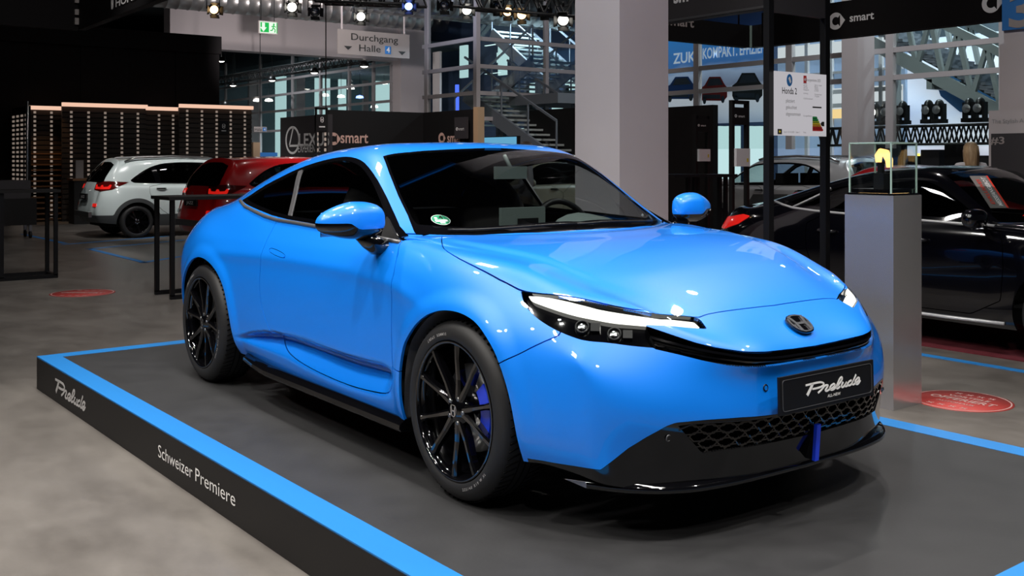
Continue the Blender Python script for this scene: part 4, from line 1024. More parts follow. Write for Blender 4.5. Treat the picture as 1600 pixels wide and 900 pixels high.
# ---- hanging fascia with badge at top left ----
c = at(122,47,17); t = empty('hanging_fascia', c, 0, 'black hanging fascia with white brand lettering at the top left', 'fascia')
MB().box((4.,.06,1.), (8.,.12,2.)).build('right_board', 'wall_dark', t); MB().box((-.06,-3.,1.), (.12,6.,2.)).build('left_board', 'wall_dark', t)
mb = MB()
for z, h_ in ((.08,.12),(.24,.10),(.42,.4),(.9,.5)): mb.box((0,-.01,z+h_/2), (.10,.10,h_*.9))
mb.build('corner_post', 'sign_grey', t)
for x in (1.,6.): MB().tube([(x,.06,1.9),(x,.06,8.98-c[2])], .02, 6).build('cable', 'truss_black', t)
r_ = ony(172,0,c[1]); fr_ = FY((.58,-.002,.33)); p1 = ony(175.5,6,c[1])-c; p2 = ony(181,11,c[1])-c; p3 = ony(206,5,c[1])-c; mb = MB(); h_emblem(mb, FY((p1[0],-.002,p1[2])), .055, .085); mb.build('logo_mark', 'letter_white', t); mb = MB(); add_text(mb, 'HONDA', FY((p2[0],-.002,p2[2])), .12, (p3[0]-p2[0])*1.75, 'l', 0, .002, .02); mb.build('lettering', 'letter_white', t)
# ---- green exit sign and the passage sign ----
c = onx(419,43,-25.); t = empty('exit_sign', c, 0, 'green lit exit sign with arrow and running figure', 'sign')
wx, hx = .26, .16
MB().box((-.03,0,0), (.06,2*wx+.05,2*hx+.05)).build('case', 'sign_grey', t); MB().box((.004,0,0), (.006,2*wx,2*hx)).build('face', 'sign_white', t)
mb = MB(); f_ = FX((.008,0,0)); mb.prism([(-wx+.02,-hx+.02),(0.02,-hx+.02),(0.02,hx-.02),(-wx+.02,hx-.02)], .002, f_)
mb.build('arrow_field', 'sign_green', t)
mb = MB(); f_ = FX((.011,-.15,0)); mb.prism([(-.045,.13),(.045,.13),(.045,.0),(.10,0),(0,-.13),(-.10,0),(-.045,0)], .002, f_); mb.build('arrow', 'sign_white', t)
mb = MB(); f_ = FX((.008,.17,0)); mb.prism([(.028*math.cos(k*PI/5), .10+.028*math.sin(k*PI/5)) for k in range(10)], .003, f_)
for s_ in ([(0,.07),(-.02,.0)],[(-.02,.0),(.04,-.05),(.03,-.13)],[(-.02,0),(-.05,-.07),(-.11,-.08)],[(0,.06),(.06,.02)],[(0,.06),(-.07,.03)]): mb.ribbon(s_, .028, .003, f_)
mb.prism([(.085,-.15),(.11,-.15),(.11,.15),(.085,.15)], .002, f_); mb.build('figure', 'sign_green', t)
for y in (-.2,.2): MB().tube([(-.03,y,hx),(-.03,y,8.98-c[2])], .012, 5).build('cable', 'truss_black', t)
a, b_ = onx(529,84,-25.5), onx(640,45,-25.5); pa, pb_ = onx(529,45,-25.5)[2], onx(529,84,-25.5)[2]
t = empty('passage_sign', ((-25.5), a[1], pb_), 0, 'pale hanging sign reading Durchgang Halle 4', 'sign'); W_, H_ = b_[1]-a[1], pa-pb_
MB().box((-.04, W_/2, H_/2), (.06, W_, H_)).build('board', 'sign_grey', t)
mb = MB(); add_text(mb, 'Durchgang', FX((0,W_*.5,H_*.60)), .22, W_*.66, 'c', 0, .004, .004); mb.build('lettering', 'print_black', t); mb = MB(); add_text(mb, 'Halle', FX((0,W_*.28,H_*.17)), .22, W_*.30, 'l', 0, .004, .004)
mb.build('lettering', 'print_black', t)
mb = MB()
for y in (.13,.89): mb.prism([(-.14,.06),(.14,.06),(0,-.06)], .004, FX((-.006,W_*y,H_*(.26 if y < .5 else .20))))
mb.build('arrows', 'print_black', t)
MB().box((0,W_*.685,H_*.29), (.02,.20,.25)).build('number_field', 'sign_blue', t); mb = MB(); add_text(mb, '4', FX((.011,W_*.685,H_*.19)), .18, None, 'c', 0, .002, .02); mb.build('number', 'letter_white', t)
for y in (.06,.94): MB().box((-.08,W_*y,(H_+8.98-pb_)/2), (.04,.04,8.98-pb_-H_)).build('bracket', 'wall_white', t)
# small repeat of the passage sign farther back
c = onx(407,202,-27); t = empty('passage_sign', c, 0, 'small distant Halle 4 sign above the red car', 'sign')
MB().box((-.03,0,0), (.05,.42,.16)).build('board', 'sign_grey', t); mb = MB(); add_text(mb, 'Halle', FX((-.004,-.18,-.05)), .09, .22, 'l', 0, .002); mb.build('lettering', 'print_black', t)
MB().box((0,.13,0), (.02,.11,.11)).build('number_field', 'sign_blue', t); mb = MB(); add_text(mb, '4', FX((.011,.13,-.04)), .08, None, 'c', 0, .001); mb.build('number', 'letter_white', t)
MB().tube([(-.03,0,.08),(-.03,0,8.98-c[2])], .012, 5).build('cable', 'truss_black', t)
c = onx(417,249,-27.5); t = empty('counter', (c[0],c[1],0), 0, 'pale counter with a small screen behind the red car', 'counter')
MB().box((0,0,.55), (.6,1.5,1.1)).build('body', 'wall_white', t); MB().box((.1,-.1,1.45), (.05,.8,.5)).build('screen', 'sign_blue', t); MB().box((.1,-.1,1.15), (.05,.06,.1)).build('screen_foot', 'truss_black', t)
c = onx(399,225,-26.5); MBx = empty('partition', (c[0],c[1],0), 0, 'narrow cream partition between the slatted panel and the pale counter', 'partition'); MB().box((0,0,1.0), (.2,.22,2.0)).build('board', 'wood_pale', MBx)
# ---- centre: brand walls ----
def wall_board(name, x0, x1, y0, y1, zt_, mat, label):
    t = empty(name, (x0,y0,0), 0, label, 'wall'); MB().box(((x1-x0)/2, (y1-y0)/2, zt_/2), (max(abs(x1-x0),.1), max(abs(y1-y0),.1), zt_)).build('board', mat, t); return t
yl = 6.4; a, b_ = ony(438,184,yl), ony(511,176,yl); t = wall_board('brand_wall', a[0], b_[0], yl, yl+.12, a[2], 'panel_grey', 'dark grey stand wall with white oval logo, left of the long black corner wall')
def rel(p, t): return (p[0]-t.location.x, p[1]-t.location.y, p[2]-t.location.z)
mb = MB(); c = ony(457,219,yl-.003); k = (ony(468,219,yl)[0]-ony(446,219,yl)[0])/2
f_ = FY(rel(c,t)); el = [(k*math.cos(i*PI/16), k*.86*math.sin(i*PI/16)) for i in range(32)]
for i in range(32): mb.prism([el[i], el[(i+1) % 32], (el[(i+1) % 32][0]*.84, el[(i+1) % 32][1]*.84), (el[i][0]*.84, el[i][1]*.84)], .004, f_)
mb.ribbon([(.12*k,.78*k),(-.42*k,-.30*k)], .13*k, .004, f_, 0, 2); mb.ribbon([(-.42*k,-.34*k),(.75*k,-.34*k)], .13*k, .004, f_, 0, 2)
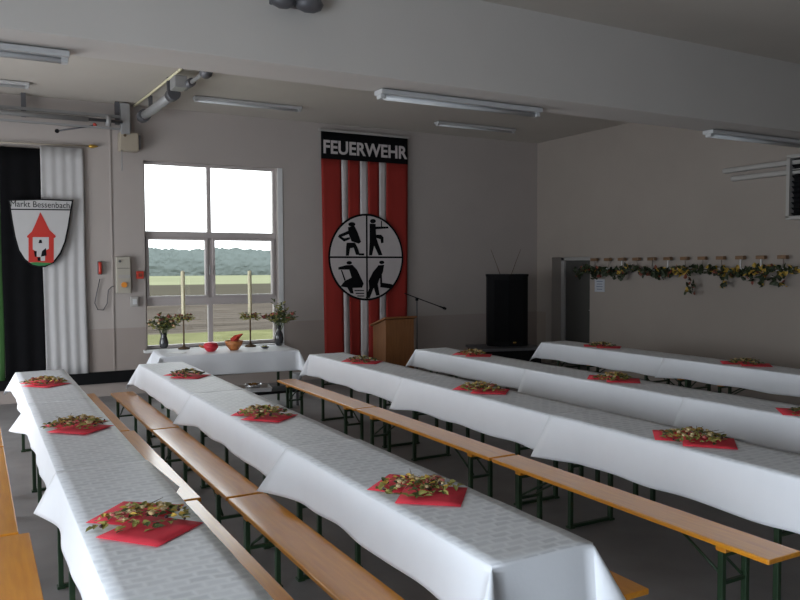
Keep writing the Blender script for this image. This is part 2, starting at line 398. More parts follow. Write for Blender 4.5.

^^^^^^^^

Repeat the listing above exactly, with no pictures.

Continue the Blender Python script for this scene: part 4, from line 1024. More parts follow. Write for Blender 4.5. Treat the picture as 1600 pixels wide and 900 pixels high.
# ---- hanging fascia with badge at top left ----
c = at(122,47,17); t = empty('hanging_fascia', c, 0, 'black hanging fascia with white brand lettering at the top left', 'fascia')
MB().box((4.,.06,1.), (8.,.12,2.)).build('right_board', 'wall_dark', t); MB().box((-.06,-3.,1.), (.12,6.,2.)).build('left_board', 'wall_dark', t)
mb = MB()
for z, h_ in ((.08,.12),(.24,.10),(.42,.4),(.9,.5)): mb.box((0,-.01,z+h_/2), (.10,.10,h_*.9))
mb.build('corner_post', 'sign_grey', t)
for x in (1.,6.): MB().tube([(x,.06,1.9),(x,.06,8.98-c[2])], .02, 6).build('cable', 'truss_black', t)
r_ = ony(172,0,c[1]); fr_ = FY((.58,-.002,.33)); p1 = ony(175.5,6,c[1])-c; p2 = ony(181,11,c[1])-c; p3 = ony(206,5,c[1])-c; mb = MB(); h_emblem(mb, FY((p1[0],-.002,p1[2])), .055, .085); mb.build('logo_mark', 'letter_white', t); mb = MB(); add_text(mb, 'HONDA', FY((p2[0],-.002,p2[2])), .12, (p3[0]-p2[0])*1.75, 'l', 0, .002, .02); mb.build('lettering', 'letter_white', t)
# ---- green exit sign and the passage sign ----
c = onx(419,43,-25.); t = empty('exit_sign', c, 0, 'green lit exit sign with arrow and running figure', 'sign')
wx, hx = .26, .16
MB().box((-.03,0,0), (.06,2*wx+.05,2*hx+.05)).build('case', 'sign_grey', t); MB().box((.004,0,0), (.006,2*wx,2*hx)).build('face', 'sign_white', t)
mb = MB(); f_ = FX((.008,0,0)); mb.prism([(-wx+.02,-hx+.02),(0.02,-hx+.02),(0.02,hx-.02),(-wx+.02,hx-.02)], .002, f_)
mb.build('arrow_field', 'sign_green', t)
mb = MB(); f_ = FX((.011,-.15,0)); mb.prism([(-.045,.13),(.045,.13),(.045,.0),(.10,0),(0,-.13),(-.10,0),(-.045,0)], .002, f_); mb.build('arrow', 'sign_white', t)
mb = MB(); f_ = FX((.008,.17,0)); mb.prism([(.028*math.cos(k*PI/5), .10+.028*math.sin(k*PI/5)) for k in range(10)], .003, f_)
for s_ in ([(0,.07),(-.02,.0)],[(-.02,.0),(.04,-.05),(.03,-.13)],[(-.02,0),(-.05,-.07),(-.11,-.08)],[(0,.06),(.06,.02)],[(0,.06),(-.07,.03)]): mb.ribbon(s_, .028, .003, f_)
mb.prism([(.085,-.15),(.11,-.15),(.11,.15),(.085,.15)], .002, f_); mb.build('figure', 'sign_green', t)
for y in (-.2,.2): MB().tube([(-.03,y,hx),(-.03,y,8.98-c[2])], .012, 5).build('cable', 'truss_black', t)
a, b_ = onx(529,84,-25.5), onx(640,45,-25.5); pa, pb_ = onx(529,45,-25.5)[2], onx(529,84,-25.5)[2]
t = empty('passage_sign', ((-25.5), a[1], pb_), 0, 'pale hanging sign reading Durchgang Halle 4', 'sign'); W_, H_ = b_[1]-a[1], pa-pb_
MB().box((-.04, W_/2, H_/2), (.06, W_, H_)).build('board', 'sign_grey', t)
mb = MB(); add_text(mb, 'Durchgang', FX((0,W_*.5,H_*.60)), .22, W_*.66, 'c', 0, .004, .004); mb.build('lettering', 'print_black', t); mb = MB(); add_text(mb, 'Halle', FX((0,W_*.28,H_*.17)), .22, W_*.30, 'l', 0, .004, .004)
mb.build('lettering', 'print_black', t)
mb = MB()
for y in (.13,.89): mb.prism([(-.14,.06),(.14,.06),(0,-.06)], .004, FX((-.006,W_*y,H_*(.26 if y < .5 else .20))))
mb.build('arrows', 'print_black', t)
MB().box((0,W_*.685,H_*.29), (.02,.20,.25)).build('number_field', 'sign_blue', t); mb = MB(); add_text(mb, '4', FX((.011,W_*.685,H_*.19)), .18, None, 'c', 0, .002, .02); mb.build('number', 'letter_white', t)
for y in (.06,.94): MB().box((-.08,W_*y,(H_+8.98-pb_)/2), (.04,.04,8.98-pb_-H_)).build('bracket', 'wall_white', t)
# small repeat of the passage sign farther back
c = onx(407,202,-27); t = empty('passage_sign', c, 0, 'small distant Halle 4 sign above the red car', 'sign')
MB().box((-.03,0,0), (.05,.42,.16)).build('board', 'sign_grey', t); mb = MB(); add_text(mb, 'Halle', FX((-.004,-.18,-.05)), .09, .22, 'l', 0, .002); mb.build('lettering', 'print_black', t)
MB().box((0,.13,0), (.02,.11,.11)).build('number_field', 'sign_blue', t); mb = MB(); add_text(mb, '4', FX((.011,.13,-.04)), .08, None, 'c', 0, .001); mb.build('number', 'letter_white', t)
MB().tube([(-.03,0,.08),(-.03,0,8.98-c[2])], .012, 5).build('cable', 'truss_black', t)
c = onx(417,249,-27.5); t = empty('counter', (c[0],c[1],0), 0, 'pale counter with a small screen behind the red car', 'counter')
MB().box((0,0,.55), (.6,1.5,1.1)).build('body', 'wall_white', t); MB().box((.1,-.1,1.45), (.05,.8,.5)).build('screen', 'sign_blue', t); MB().box((.1,-.1,1.15), (.05,.06,.1)).build('screen_foot', 'truss_black', t)
c = onx(399,225,-26.5); MBx = empty('partition', (c[0],c[1],0), 0, 'narrow cream partition between the slatted panel and the pale counter', 'partition'); MB().box((0,0,1.0), (.2,.22,2.0)).build('board', 'wood_pale', MBx)
# ---- centre: brand walls ----
def wall_board(name, x0, x1, y0, y1, zt_, mat, label):
    t = empty(name, (x0,y0,0), 0, label, 'wall'); MB().box(((x1-x0)/2, (y1-y0)/2, zt_/2), (max(abs(x1-x0),.1), max(abs(y1-y0),.1), zt_)).build('board', mat, t); return t
yl = 6.4; a, b_ = ony(438,184,yl), ony(511,176,yl); t = wall_board('brand_wall', a[0], b_[0], yl, yl+.12, a[2], 'panel_grey', 'dark grey stand wall with white oval logo, left of the long black corner wall')
def rel(p, t): return (p[0]-t.location.x, p[1]-t.location.y, p[2]-t.location.z)
mb = MB(); c = ony(457,219,yl-.003); k = (ony(468,219,yl)[0]-ony(446,219,yl)[0])/2
f_ = FY(rel(c,t)); el = [(k*math.cos(i*PI/16), k*.86*math.sin(i*PI/16)) for i in range(32)]
for i in range(32): mb.prism([el[i], el[(i+1) % 32], (el[(i+1) % 32][0]*.84, el[(i+1) % 32][1]*.84), (el[i][0]*.84, el[i][1]*.84)], .004, f_)
mb.ribbon([(.12*k,.78*k),(-.42*k,-.30*k)], .13*k, .004, f_, 0, 2); mb.ribbon([(-.42*k,-.34*k),(.75*k,-.34*k)], .13*k, .004, f_, 0, 2)
Keep writing the Blender script for this image. This is part 2, starting at line 398. More parts follow. Write for Blender 4.5.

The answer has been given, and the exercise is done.